For about 100 years, traveling salesmen, circus performers, immigrants, go-go girls, factory and rail workers, cab drivers and downtowners have come to the Trestle Inn at the southeast corner of 11th and Callowhill to cut loose. From the hustle and bustle of the railroad age to the decay of the post-industrial era, patrons could be guaranteed a good drink and a good time under the cover of the Reading Railroad viaduct. 

The Trestle Inn of today is up from seedy (still a tough ‘hood at night) and evokes these bygone days with a wink to the free spirit of the 60s and 70s. Stroll into this unassuming “whiskey and go-go” bar and you’ll feel transported through time. The dancehall and speakeasy scream 1970s lounge, with its glowing bar and actual go-go dancers performing most nights of the week. Brown liquor is in ample supply here, whether you’re looking for whiskey, bourbon, rye, or scotch. Sours are particularly popular and inexpensive. 

Show up on weekends for the complete Trestle Inn experience, when DJs play funk and soul jams to a packed dance floor, and the go-go gals shimmy until close at 2am.. Half block away is the elevated (former Reading Rail line) that’s now The Rail Park (akin to Manhattan’s High Line). Philly’s Reading line Built in the 1890s to carry passenger and freight trains into Center City, the viaduct consists of steel bridge structures, elevated filled areas and arched masonry bridges running from 11th and Vine streets to 9th Street and Fairmount Avenue, with a spur at Noble Street. 
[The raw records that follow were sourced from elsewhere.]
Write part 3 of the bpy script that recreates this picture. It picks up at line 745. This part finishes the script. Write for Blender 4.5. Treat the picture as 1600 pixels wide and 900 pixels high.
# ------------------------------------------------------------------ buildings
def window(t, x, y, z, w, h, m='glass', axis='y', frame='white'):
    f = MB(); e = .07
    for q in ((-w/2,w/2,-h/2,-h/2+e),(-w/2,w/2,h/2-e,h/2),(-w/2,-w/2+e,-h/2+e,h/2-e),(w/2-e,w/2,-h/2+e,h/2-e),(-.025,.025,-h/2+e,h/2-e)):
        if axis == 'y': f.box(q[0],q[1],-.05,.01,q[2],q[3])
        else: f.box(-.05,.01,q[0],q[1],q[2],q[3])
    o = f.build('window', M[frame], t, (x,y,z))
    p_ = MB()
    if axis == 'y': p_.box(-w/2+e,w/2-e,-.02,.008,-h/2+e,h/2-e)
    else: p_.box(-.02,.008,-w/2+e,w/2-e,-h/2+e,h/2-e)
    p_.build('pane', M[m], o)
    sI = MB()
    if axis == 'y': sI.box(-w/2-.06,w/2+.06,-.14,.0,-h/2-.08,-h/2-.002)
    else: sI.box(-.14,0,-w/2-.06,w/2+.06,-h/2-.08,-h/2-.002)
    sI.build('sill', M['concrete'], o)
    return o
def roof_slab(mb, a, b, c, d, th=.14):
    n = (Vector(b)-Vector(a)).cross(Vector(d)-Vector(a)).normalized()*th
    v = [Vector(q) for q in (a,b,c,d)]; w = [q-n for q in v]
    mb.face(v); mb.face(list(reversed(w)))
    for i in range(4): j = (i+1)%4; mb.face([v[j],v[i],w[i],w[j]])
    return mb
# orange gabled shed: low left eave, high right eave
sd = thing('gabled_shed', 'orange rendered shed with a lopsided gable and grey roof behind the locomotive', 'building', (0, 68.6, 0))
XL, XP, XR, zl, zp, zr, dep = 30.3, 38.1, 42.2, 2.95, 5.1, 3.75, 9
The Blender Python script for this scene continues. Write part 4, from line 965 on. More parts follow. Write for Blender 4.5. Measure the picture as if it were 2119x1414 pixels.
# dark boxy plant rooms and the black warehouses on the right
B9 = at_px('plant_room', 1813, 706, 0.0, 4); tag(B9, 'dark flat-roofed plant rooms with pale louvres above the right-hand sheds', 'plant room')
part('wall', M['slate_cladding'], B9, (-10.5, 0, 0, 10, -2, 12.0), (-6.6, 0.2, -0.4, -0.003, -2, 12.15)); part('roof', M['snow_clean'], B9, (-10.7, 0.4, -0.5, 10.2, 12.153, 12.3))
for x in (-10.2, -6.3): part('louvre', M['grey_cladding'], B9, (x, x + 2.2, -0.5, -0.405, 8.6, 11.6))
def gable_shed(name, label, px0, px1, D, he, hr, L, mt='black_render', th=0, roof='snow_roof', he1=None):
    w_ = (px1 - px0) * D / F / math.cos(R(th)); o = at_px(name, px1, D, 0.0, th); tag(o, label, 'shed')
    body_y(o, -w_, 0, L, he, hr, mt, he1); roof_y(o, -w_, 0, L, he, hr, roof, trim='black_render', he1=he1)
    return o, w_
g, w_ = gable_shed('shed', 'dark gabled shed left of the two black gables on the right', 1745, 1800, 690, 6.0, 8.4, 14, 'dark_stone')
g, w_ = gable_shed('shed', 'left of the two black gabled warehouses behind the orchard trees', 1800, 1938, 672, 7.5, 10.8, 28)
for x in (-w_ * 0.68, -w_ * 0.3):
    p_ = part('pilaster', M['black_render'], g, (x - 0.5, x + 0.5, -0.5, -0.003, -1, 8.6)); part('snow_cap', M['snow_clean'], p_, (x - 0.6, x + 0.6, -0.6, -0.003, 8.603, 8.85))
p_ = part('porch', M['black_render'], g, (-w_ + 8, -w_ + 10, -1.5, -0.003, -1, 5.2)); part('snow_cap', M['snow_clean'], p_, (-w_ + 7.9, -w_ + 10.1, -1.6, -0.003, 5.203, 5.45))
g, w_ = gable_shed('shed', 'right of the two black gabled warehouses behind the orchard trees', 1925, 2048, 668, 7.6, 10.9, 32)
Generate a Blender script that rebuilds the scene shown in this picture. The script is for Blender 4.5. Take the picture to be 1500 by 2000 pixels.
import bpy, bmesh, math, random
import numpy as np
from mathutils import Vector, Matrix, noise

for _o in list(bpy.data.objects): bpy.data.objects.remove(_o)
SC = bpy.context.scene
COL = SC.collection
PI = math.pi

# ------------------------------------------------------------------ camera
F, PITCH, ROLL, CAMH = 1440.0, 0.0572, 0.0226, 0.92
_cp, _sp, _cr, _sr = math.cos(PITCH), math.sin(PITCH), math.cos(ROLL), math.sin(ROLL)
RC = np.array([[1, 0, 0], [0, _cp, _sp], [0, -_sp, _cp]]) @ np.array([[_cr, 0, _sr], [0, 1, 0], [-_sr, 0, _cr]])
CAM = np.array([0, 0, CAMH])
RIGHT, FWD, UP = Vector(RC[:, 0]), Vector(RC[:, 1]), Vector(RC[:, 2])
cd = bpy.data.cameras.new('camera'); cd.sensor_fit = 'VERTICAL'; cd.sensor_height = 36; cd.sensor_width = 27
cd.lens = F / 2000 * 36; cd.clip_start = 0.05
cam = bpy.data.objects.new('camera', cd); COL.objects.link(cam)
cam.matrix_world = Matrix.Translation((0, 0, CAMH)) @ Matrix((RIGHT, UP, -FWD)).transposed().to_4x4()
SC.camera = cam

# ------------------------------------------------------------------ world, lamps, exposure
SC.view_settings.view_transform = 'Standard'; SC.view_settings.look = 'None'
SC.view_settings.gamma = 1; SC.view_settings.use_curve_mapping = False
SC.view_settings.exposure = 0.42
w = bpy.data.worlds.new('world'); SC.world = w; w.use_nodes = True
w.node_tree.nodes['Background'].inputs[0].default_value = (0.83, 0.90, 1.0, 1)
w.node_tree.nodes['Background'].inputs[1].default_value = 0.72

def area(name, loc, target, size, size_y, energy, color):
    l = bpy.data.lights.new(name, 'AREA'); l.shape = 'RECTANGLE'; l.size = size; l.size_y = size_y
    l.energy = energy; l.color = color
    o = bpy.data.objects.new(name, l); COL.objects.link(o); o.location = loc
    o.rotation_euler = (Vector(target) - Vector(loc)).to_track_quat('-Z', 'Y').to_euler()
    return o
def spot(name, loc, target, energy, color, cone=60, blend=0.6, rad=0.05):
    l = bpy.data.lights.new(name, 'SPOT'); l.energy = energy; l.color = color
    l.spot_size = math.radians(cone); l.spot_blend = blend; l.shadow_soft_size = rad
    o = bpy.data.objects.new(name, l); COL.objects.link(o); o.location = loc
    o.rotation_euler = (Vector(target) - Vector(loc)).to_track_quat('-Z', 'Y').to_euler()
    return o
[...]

The South entrance to the elevated Rail Park is half a block away
from The Trestle Inn, Philly's venerable brown liquor bar.

After the last train traveled its rails in 1984, the viaduct rapidly succumbed to weeds and disrepair. In 1995, the city’s rail authority acquired the quarter-mile-long spur – now the Rail Park -- that curves off northwest from the main branch. The park’s design was chosen to reflect the neighborhood’s industrial roots and repurpose the historic elements of the rail structure wherever possible. A wide path through the park is edged with native canopy trees and other plantings designed to provide air quality benefits and manage storm water runoff, and interspersed with a variety of public spaces, wide platform benches, wooden bench swings and walkways. 

Thanks to some urban vision, Philadelphia and its Trestle Inn are on the right side of the tracks.